The industrial revolution’s most important energy resource was coal, even today it generates most of the world’s electric power.

However, the last half century hasn’t been good for those communities and workers whose incomes are dependent upon coal as the industry has moved away from labour intensive ways of digging the stuff up, alternative sources of energy have developed and the consequences of dumping billions of tons of carbon into the planet’s atmosphere come to be understood.

The US Energy Information Administration’s annual report on the nation’s coal industry makes grim reading, with both production and employment levels falling.

Coal industry jobs were one of the touchstone issues in the recent US Presidential elections. As The Guardian reported, former staunch Democrats in the mining regions – some of America’s poorest counties – supported Donald Trump on the strength of the promise to reinvigorate the sector.

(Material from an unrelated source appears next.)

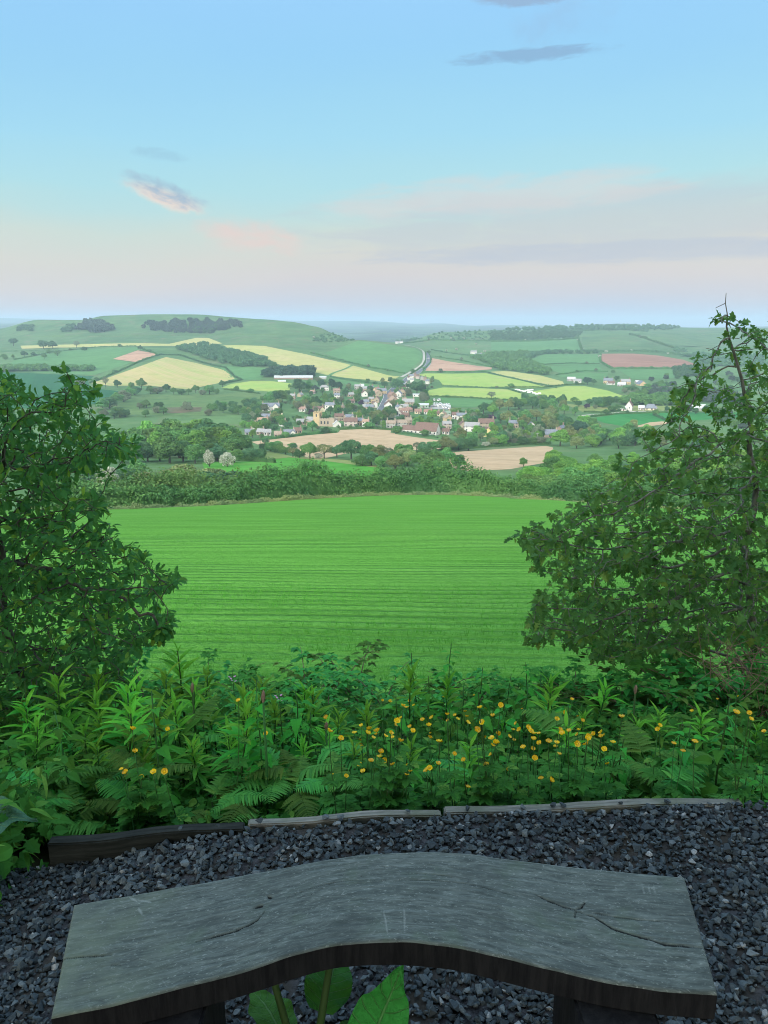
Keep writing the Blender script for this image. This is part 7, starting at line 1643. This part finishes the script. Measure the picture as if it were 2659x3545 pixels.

Sadly, as the EAI reports, those coal jobs are never coming back even if the world starts using more. Since World War II, the productivity of US coal mines has increased from .72 tons per worker to 5.22 in 2011.

Despite a recent slight drop in US productivity at the end of last decade – apparently due to spoil recovery during a period of booming prices – the trend is not good. As Australian academics warn, increased mine automation means jobs in that industry are going to become increasingly scarce.

Like Donald Trump and the distressed US mining regions, Australian politicians believe that coal mining will provide the jobs of the future. They are wrong.

Those communities and politicians hoping for jobs in the 21st Century may well be better off looking to the future rather than the past. Nineteenth Century thinking is not going to provide answers.